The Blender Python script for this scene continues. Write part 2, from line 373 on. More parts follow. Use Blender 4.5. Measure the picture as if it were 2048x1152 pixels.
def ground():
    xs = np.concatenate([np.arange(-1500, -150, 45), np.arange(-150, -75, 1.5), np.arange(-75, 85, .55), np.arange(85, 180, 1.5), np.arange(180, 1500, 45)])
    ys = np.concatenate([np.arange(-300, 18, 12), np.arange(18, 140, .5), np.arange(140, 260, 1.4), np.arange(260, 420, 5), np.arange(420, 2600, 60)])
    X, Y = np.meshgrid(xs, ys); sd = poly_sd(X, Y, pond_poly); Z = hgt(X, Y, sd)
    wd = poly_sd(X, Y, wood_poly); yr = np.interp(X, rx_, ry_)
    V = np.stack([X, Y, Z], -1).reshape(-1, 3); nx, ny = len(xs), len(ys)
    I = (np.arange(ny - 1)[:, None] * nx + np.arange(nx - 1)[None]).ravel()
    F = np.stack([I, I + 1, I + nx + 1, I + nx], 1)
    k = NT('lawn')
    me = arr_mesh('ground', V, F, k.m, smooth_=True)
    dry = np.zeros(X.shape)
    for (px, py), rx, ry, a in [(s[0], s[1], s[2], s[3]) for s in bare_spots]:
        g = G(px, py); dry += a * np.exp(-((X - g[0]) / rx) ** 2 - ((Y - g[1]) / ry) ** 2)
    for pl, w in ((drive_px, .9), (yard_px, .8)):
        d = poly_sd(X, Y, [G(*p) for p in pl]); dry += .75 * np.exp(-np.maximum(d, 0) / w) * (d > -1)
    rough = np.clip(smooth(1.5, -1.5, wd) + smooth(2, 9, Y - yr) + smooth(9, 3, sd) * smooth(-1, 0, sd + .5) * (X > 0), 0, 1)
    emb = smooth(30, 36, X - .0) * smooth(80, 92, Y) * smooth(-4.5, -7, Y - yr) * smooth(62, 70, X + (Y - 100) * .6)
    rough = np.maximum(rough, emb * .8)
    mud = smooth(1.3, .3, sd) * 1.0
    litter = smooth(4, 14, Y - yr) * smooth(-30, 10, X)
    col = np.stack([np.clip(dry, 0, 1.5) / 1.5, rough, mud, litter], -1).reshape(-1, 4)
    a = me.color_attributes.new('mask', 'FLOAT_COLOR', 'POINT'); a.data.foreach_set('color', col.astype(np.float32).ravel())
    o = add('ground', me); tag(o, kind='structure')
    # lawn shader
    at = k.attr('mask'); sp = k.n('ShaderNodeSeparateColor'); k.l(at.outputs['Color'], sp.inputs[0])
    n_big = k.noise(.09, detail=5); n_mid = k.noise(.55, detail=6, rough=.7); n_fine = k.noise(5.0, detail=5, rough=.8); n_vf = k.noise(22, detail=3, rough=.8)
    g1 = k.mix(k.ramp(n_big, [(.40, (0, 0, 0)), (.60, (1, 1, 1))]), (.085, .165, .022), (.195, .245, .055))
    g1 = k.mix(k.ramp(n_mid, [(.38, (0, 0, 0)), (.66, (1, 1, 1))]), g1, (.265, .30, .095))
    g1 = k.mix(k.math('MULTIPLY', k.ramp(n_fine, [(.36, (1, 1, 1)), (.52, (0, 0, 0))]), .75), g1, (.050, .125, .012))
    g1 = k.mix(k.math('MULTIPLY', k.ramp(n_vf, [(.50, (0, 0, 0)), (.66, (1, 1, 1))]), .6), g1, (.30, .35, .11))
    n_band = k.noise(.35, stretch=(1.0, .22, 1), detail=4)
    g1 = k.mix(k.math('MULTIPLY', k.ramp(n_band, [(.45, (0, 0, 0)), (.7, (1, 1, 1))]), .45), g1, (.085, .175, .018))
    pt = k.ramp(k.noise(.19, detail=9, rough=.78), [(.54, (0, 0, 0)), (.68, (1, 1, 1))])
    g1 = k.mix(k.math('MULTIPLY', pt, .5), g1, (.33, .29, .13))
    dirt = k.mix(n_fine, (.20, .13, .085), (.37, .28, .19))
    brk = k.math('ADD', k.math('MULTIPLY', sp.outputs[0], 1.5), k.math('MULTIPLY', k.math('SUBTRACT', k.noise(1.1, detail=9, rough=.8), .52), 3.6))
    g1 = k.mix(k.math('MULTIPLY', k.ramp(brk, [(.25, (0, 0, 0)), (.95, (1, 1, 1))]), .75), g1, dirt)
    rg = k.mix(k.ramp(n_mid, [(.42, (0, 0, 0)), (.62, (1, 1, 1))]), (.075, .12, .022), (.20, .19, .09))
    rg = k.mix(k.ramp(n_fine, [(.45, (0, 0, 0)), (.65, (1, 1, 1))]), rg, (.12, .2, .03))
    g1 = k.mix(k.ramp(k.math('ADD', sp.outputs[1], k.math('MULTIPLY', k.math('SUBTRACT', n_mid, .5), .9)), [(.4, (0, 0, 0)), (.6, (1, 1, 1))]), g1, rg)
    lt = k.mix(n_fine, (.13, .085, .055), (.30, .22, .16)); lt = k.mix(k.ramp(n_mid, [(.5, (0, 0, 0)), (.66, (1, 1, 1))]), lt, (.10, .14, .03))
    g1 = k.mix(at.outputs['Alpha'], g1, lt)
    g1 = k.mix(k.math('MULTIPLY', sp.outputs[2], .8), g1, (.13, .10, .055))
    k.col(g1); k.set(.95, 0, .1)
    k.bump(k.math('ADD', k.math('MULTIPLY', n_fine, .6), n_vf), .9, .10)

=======

Stated goal: Write out the whole listing again, exactly as it stands.

Written response:
The Blender Python script for this scene continues. Write part 2, from line 373 on. More parts follow. Use Blender 4.5. Measure the picture as if it were 2048x1152 pixels.
def ground():
    xs = np.concatenate([np.arange(-1500, -150, 45), np.arange(-150, -75, 1.5), np.arange(-75, 85, .55), np.arange(85, 180, 1.5), np.arange(180, 1500, 45)])
    ys = np.concatenate([np.arange(-300, 18, 12), np.arange(18, 140, .5), np.arange(140, 260, 1.4), np.arange(260, 420, 5), np.arange(420, 2600, 60)])
    X, Y = np.meshgrid(xs, ys); sd = poly_sd(X, Y, pond_poly); Z = hgt(X, Y, sd)
    wd = poly_sd(X, Y, wood_poly); yr = np.interp(X, rx_, ry_)
    V = np.stack([X, Y, Z], -1).reshape(-1, 3); nx, ny = len(xs), len(ys)
    I = (np.arange(ny - 1)[:, None] * nx + np.arange(nx - 1)[None]).ravel()
    F = np.stack([I, I + 1, I + nx + 1, I + nx], 1)
    k = NT('lawn')
    me = arr_mesh('ground', V, F, k.m, smooth_=True)
    dry = np.zeros(X.shape)
    for (px, py), rx, ry, a in [(s[0], s[1], s[2], s[3]) for s in bare_spots]:
        g = G(px, py); dry += a * np.exp(-((X - g[0]) / rx) ** 2 - ((Y - g[1]) / ry) ** 2)
    for pl, w in ((drive_px, .9), (yard_px, .8)):
        d = poly_sd(X, Y, [G(*p) for p in pl]); dry += .75 * np.exp(-np.maximum(d, 0) / w) * (d > -1)
    rough = np.clip(smooth(1.5, -1.5, wd) + smooth(2, 9, Y - yr) + smooth(9, 3, sd) * smooth(-1, 0, sd + .5) * (X > 0), 0, 1)
    emb = smooth(30, 36, X - .0) * smooth(80, 92, Y) * smooth(-4.5, -7, Y - yr) * smooth(62, 70, X + (Y - 100) * .6)
    rough = np.maximum(rough, emb * .8)
    mud = smooth(1.3, .3, sd) * 1.0
    litter = smooth(4, 14, Y - yr) * smooth(-30, 10, X)
    col = np.stack([np.clip(dry, 0, 1.5) / 1.5, rough, mud, litter], -1).reshape(-1, 4)
    a = me.color_attributes.new('mask', 'FLOAT_COLOR', 'POINT'); a.data.foreach_set('color', col.astype(np.float32).ravel())
    o = add('ground', me); tag(o, kind='structure')
    # lawn shader
    at = k.attr('mask'); sp = k.n('ShaderNodeSeparateColor'); k.l(at.outputs['Color'], sp.inputs[0])
    n_big = k.noise(.09, detail=5); n_mid = k.noise(.55, detail=6, rough=.7); n_fine = k.noise(5.0, detail=5, rough=.8); n_vf = k.noise(22, detail=3, rough=.8)
    g1 = k.mix(k.ramp(n_big, [(.40, (0, 0, 0)), (.60, (1, 1, 1))]), (.085, .165, .022), (.195, .245, .055))
    g1 = k.mix(k.ramp(n_mid, [(.38, (0, 0, 0)), (.66, (1, 1, 1))]), g1, (.265, .30, .095))
    g1 = k.mix(k.math('MULTIPLY', k.ramp(n_fine, [(.36, (1, 1, 1)), (.52, (0, 0, 0))]), .75), g1, (.050, .125, .012))
    g1 = k.mix(k.math('MULTIPLY', k.ramp(n_vf, [(.50, (0, 0, 0)), (.66, (1, 1, 1))]), .6), g1, (.30, .35, .11))
    n_band = k.noise(.35, stretch=(1.0, .22, 1), detail=4)
    g1 = k.mix(k.math('MULTIPLY', k.ramp(n_band, [(.45, (0, 0, 0)), (.7, (1, 1, 1))]), .45), g1, (.085, .175, .018))
    pt = k.ramp(k.noise(.19, detail=9, rough=.78), [(.54, (0, 0, 0)), (.68, (1, 1, 1))])
    g1 = k.mix(k.math('MULTIPLY', pt, .5), g1, (.33, .29, .13))
    dirt = k.mix(n_fine, (.20, .13, .085), (.37, .28, .19))
    brk = k.math('ADD', k.math('MULTIPLY', sp.outputs[0], 1.5), k.math('MULTIPLY', k.math('SUBTRACT', k.noise(1.1, detail=9, rough=.8), .52), 3.6))
    g1 = k.mix(k.math('MULTIPLY', k.ramp(brk, [(.25, (0, 0, 0)), (.95, (1, 1, 1))]), .75), g1, dirt)
    rg = k.mix(k.ramp(n_mid, [(.42, (0, 0, 0)), (.62, (1, 1, 1))]), (.075, .12, .022), (.20, .19, .09))
    rg = k.mix(k.ramp(n_fine, [(.45, (0, 0, 0)), (.65, (1, 1, 1))]), rg, (.12, .2, .03))
    g1 = k.mix(k.ramp(k.math('ADD', sp.outputs[1], k.math('MULTIPLY', k.math('SUBTRACT', n_mid, .5), .9)), [(.4, (0, 0, 0)), (.6, (1, 1, 1))]), g1, rg)
    lt = k.mix(n_fine, (.13, .085, .055), (.30, .22, .16)); lt = k.mix(k.ramp(n_mid, [(.5, (0, 0, 0)), (.66, (1, 1, 1))]), lt, (.10, .14, .03))
    g1 = k.mix(at.outputs['Alpha'], g1, lt)
    g1 = k.mix(k.math('MULTIPLY', sp.outputs[2], .8), g1, (.13, .10, .055))
    k.col(g1); k.set(.95, 0, .1)
    k.bump(k.math('ADD', k.math('MULTIPLY', n_fine, .6), n_vf), .9, .10)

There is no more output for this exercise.